Adv. José Geraldo de Santana Oliveira

Assessor Jurídico do Sinpro Goiás

Consultor Jurídico da Contee, Fitrae-BC,

Fitrae-MT/MS, do Sintrae-MS/MT e do

Sinpro Pernambuco. 

José_Geraldo_Santana

Em artigo publicado no jornal Diário da Manhã, o advogado do Sinpro Goiás, José Geraldo de Santana Oliveira, faz um duro questionamento quanto à atuação da Justiça do Trabalho, por privilegiar às cegas a conciliação trabalhista, em prejuízo do trabalhador.

A Constituição de 1934, em seu Art. 122, criou a Justiça do Trabalho, com natureza administrativa, “Para dirimir questões entre empregadores e empregados (…)”.

O caráter administrativo desta Justiça é dado pelo Parágrafo único, do citado Art., que dispunha, de forma literal:

“A constituição dos Tribunais do Trabalho e das Comissões de Conciliação obedecerá sempre ao princípio da eleição de membros, metade pelas associações representativas dos empregados, e metade pelas dos empregadores, sendo o presidente de livre nomeação do Governo, escolhido entre pessoas de experiência e notória capacidade moral e intelectual”.

A Constituição de 1937 repetiu a mesma redação, em seu Art. 139. Já a de 1946, em seus Arts. 94 e 122, deu à Justiça doTrabalho a natureza judicial, ou seja, elevou-a  à condição de integrante do Poder Judiciário.

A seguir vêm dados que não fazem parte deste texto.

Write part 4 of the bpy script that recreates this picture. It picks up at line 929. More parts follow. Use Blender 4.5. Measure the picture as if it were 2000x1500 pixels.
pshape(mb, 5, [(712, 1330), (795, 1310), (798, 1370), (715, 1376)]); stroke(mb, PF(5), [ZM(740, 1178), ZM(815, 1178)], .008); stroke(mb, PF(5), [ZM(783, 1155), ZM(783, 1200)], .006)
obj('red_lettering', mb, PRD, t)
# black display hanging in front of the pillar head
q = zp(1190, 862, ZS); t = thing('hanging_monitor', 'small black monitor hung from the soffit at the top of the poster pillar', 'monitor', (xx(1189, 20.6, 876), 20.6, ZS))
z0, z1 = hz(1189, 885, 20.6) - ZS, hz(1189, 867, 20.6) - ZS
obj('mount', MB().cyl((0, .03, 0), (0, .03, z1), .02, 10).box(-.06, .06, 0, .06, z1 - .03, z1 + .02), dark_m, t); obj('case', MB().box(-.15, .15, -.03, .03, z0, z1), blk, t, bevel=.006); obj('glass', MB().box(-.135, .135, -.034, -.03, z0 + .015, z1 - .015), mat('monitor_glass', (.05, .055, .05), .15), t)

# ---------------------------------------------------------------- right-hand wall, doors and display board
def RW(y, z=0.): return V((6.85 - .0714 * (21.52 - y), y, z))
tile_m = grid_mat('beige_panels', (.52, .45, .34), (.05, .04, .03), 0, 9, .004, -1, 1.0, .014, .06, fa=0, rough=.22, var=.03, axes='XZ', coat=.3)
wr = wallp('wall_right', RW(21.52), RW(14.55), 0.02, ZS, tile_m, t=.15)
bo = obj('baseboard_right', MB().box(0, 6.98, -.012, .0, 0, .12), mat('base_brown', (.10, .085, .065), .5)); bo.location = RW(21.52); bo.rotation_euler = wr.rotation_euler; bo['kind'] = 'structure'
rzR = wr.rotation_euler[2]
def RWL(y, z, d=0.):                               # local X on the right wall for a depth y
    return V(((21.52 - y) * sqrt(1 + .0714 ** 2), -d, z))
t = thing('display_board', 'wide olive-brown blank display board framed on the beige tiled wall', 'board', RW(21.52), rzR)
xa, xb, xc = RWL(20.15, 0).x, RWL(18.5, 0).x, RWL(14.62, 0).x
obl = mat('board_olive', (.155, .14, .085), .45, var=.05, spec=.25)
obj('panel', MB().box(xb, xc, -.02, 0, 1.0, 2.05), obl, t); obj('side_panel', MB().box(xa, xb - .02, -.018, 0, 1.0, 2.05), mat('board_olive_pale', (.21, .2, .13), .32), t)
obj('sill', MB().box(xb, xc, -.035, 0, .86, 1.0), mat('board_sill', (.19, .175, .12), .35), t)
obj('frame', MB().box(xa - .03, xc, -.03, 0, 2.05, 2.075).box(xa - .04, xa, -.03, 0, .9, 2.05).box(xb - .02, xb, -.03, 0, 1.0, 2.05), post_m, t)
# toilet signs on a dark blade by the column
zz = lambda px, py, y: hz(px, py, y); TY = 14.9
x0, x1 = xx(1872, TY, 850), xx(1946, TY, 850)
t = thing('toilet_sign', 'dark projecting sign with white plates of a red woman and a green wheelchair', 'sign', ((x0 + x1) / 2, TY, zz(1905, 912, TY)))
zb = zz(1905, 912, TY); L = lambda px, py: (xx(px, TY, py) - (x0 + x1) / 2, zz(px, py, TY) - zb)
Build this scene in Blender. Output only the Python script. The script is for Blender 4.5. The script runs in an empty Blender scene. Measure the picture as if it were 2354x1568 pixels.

O Decreto-lei N. 9.797/46 criou as juntas de conciliação e julgamento o Tribunal Superior do Trabalho (TST) e os tribunais regionais do trabalho, como integrantes do Poder Judiciário Trabalhista.

A composição paritária, da Justiça do Trabalho, com representação dos empregados e dos empregadores, presidida por um juiz togado, permaneceu até a Emenda Constitucional (EC) N. 24, de 16 de agosto de 1999, que acabou com as juntas de conciliação e julgamento, e, por conseguinte, com a representação classista, substituindo-as por varas do trabalho, compostas, exclusivamente, por juízes togados, ou de carreira jurídica, aprovados em concursos públicos de provas e de títulos.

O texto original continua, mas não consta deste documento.